Despite the trials and tribulations of living here – no customer service, intermittent water, double guessing the weather etc. being here more than compensates.
Turning the hay yesterday I was treated to an aerial flying display by a flock of swallows as they swooped across the field all around the tractor to feast on the insects I disturbed. Their aerobatics were amazing; I kept expecting a collision as the dived, turned and generally put on an incredible flying display.
Cutting the swathe and then turning it for the first time disturbed a whole new lot of insects. Most numerous were the grasshoppers; they were all sizes and colours, brown, green, stripy and ranging from about half a centimetre in length to a whopping 5 or 6 centimetre one that’s body was at least as thick as my index finger.
There were also the locusts; bright green and looking like white fairies as they flew away. There were a lot of those and I almost stopped looking at them but then one of them dropped back to earth right next to the tractor and I realised that not all of what I though were locust were actually locusts; they were praying mantises.
I’d seen one 15-cm/6-inch brown one at the end of last summer but nothing since then. G had spotted a small green one when distributing the fencing posts and I had spotted another one when ploughing, but the long grass down by the pond was full of them. All that I saw were green and ranged in size from a couple of centimetres to 6 or 7 centimeters.

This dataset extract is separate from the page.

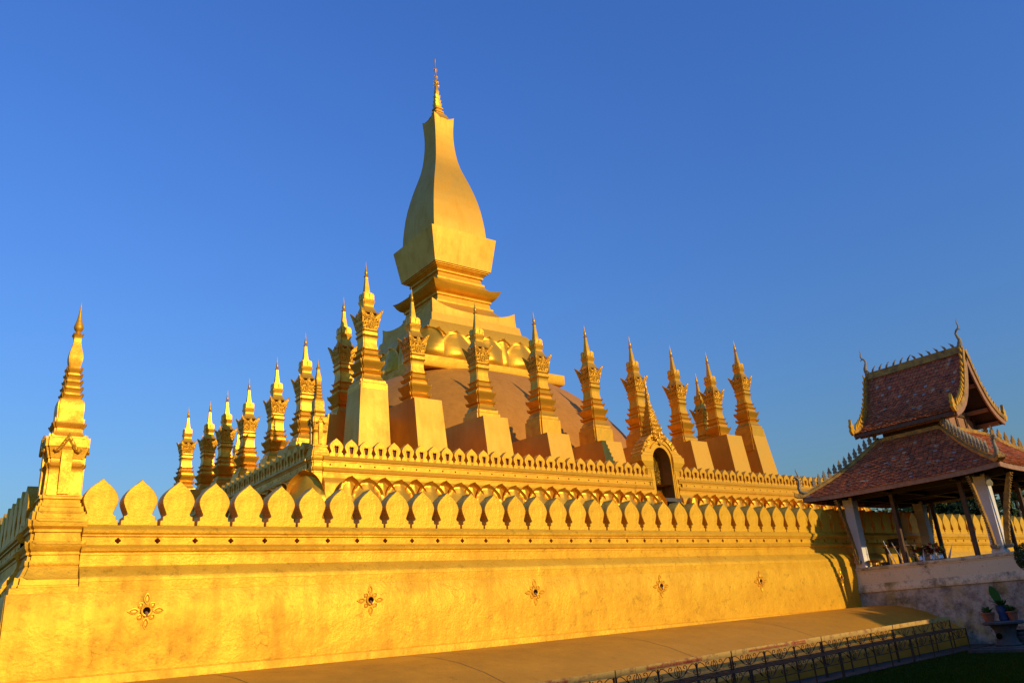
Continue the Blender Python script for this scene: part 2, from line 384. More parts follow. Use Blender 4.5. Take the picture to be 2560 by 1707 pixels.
def outer_wall(kind, label, u_list, origin, n_ros):
    fr = wall_frame(kind, 0, 0, 0)
    root = empty('boundary_wall', origin, label, 'wall')
    u0, u1 = -.32, CX*2+.3
    m = MB(); profile_wall(m, fr, P1, u0, u1); profile_wall(m, fr, P1b, u0, u1); profile_wall(m, fr, P1c, -1.655 if kind == 'front' else -1.61, u1)
    # inside face and top
    m.rings([[fr(u, -.55, 2.72) for u in (u0, u1)], [fr(u, -.55, GZ) for u in (u0, u1)]], closed=False)
    m.build('wall_body', 'gold_wall', root, smooth=35)
    us = [.42+.8505*k for k in range(78)]
    m = MB(); vent_strip(m, fr, us, .8505/2, 2.29, 2.45, 2.375, .067, .03)
    m.face([fr(u0, .03, 2.29), fr(us[0]-.8505/2, .03, 2.29), fr(us[0]-.8505/2, .03, 2.45), fr(u0, .03, 2.45)])
    m.build('vent_band', 'gold_wall', root)
    mer = merlon_mesh(.85, 1.065, .48); base = None
    for i, u in enumerate(u_list):
        if base is None: base = o = mer.build('merlon', 'gold_wall', root)
        else: o = base.copy(); COL.objects.link(o); o.parent = root
        x, y, z = fr(u, 0, 2.722)
        o.location = (x, y, z)
        o.rotation_euler = (0, 0, 0 if kind == 'front' else -PI/2)
        o.rotation_euler.rotate_axis('Z', random.uniform(-.03, .03)); o.rotation_euler.rotate_axis('Y', random.uniform(-.008, .008))
        o.scale = (random.uniform(.985, 1.01), 1, random.uniform(.985, 1.012))
    for k in range(n_ros): rosette(root, 1.065+5.52*k, .335, .8156, fr)
    return root
us = [.85*k for k in range(79)]
outer_wall('front', 'long golden outer wall with a sunlit row of leaf shaped merlons and flower drains', us, (0, 0, 0), 6)
outer_wall('left', 'golden outer wall in shade at the left edge, running back behind the corner tower', us, (-1.34, 1.34, 0), 0)

# sloping apron at the foot of the front wall
def apron_top(x): return -.63+max(0, x-10)*.0105
m = MB(); xs = [-10, -5, 0, 3, 6, 9, 12, 15, 18, 21, 24, 27, 29.85]
prof = [(0, -.42), (.04, -.40), (.20, -.405), (.35, -.45), (.5, -.56), (.65, -.74), (.8, -.99), (.92, -1.24), (.985, -1.40)]
R = []
for x in xs:
    ye, ze = kerb_y(x), kerb_z(x)
    r = [(x, lerp(-.472, ye, t), lerp(apron_top(x), ze, (z+.42)/(-.98))) for t, z in prof]
    r += [(x, ye, ze-.02), (x, ye-.02, ze-.06), (x, ye-.02, GZ)]
    R.append(r)
m.rings(R, closed=False)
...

Having turned the hay I took a walk around the pond, the moor hens ducked away under the brambles and I could hear the coypu humming in its den. The butterflies, blue, brown, white, yellow, red admirals and peacocks all enjoying the swathe of thistles I’d left, flitted around far to fast and too far away for me to capture on the camera. I did have a go at photographing one of the many yellow and brown spiders I’ve seen this year – a bit out of focus as my little camera doesn’t do close-ups at all well. I’d seen quite a few of these running off as I cut the grass and they get quite large, the abdomen being over a centimetre long and around 3 cm overall including the legs, but walking round I found them on their webs. The first thing I noticed was the white zigzag on the web, I’ve not yet had the time to find out what they are but my guess is that as well as using the web, they might drop onto insects using the zigzag silk as a sort of bungee.
The pond has also been a focal point for hundreds of dragonflies and damselflies. There have been the azure blue and red damselflies black, brown, green and yellow striped, red and dark blue dragonflies. This, again out of focus (I’m still working out how to justify a new camera just for blog pictures), is one of the red dragonflies, a common darter I think.
Final 2 pictures are the view from down by the pond. The first is the marsh area that leads onto the hayfield that curves out of site below the sunflower field in the distance.
This is looking the other way down my ‘hidden’ valley.
It’s really not hard to put up with some trials and tribulations when this is the reward.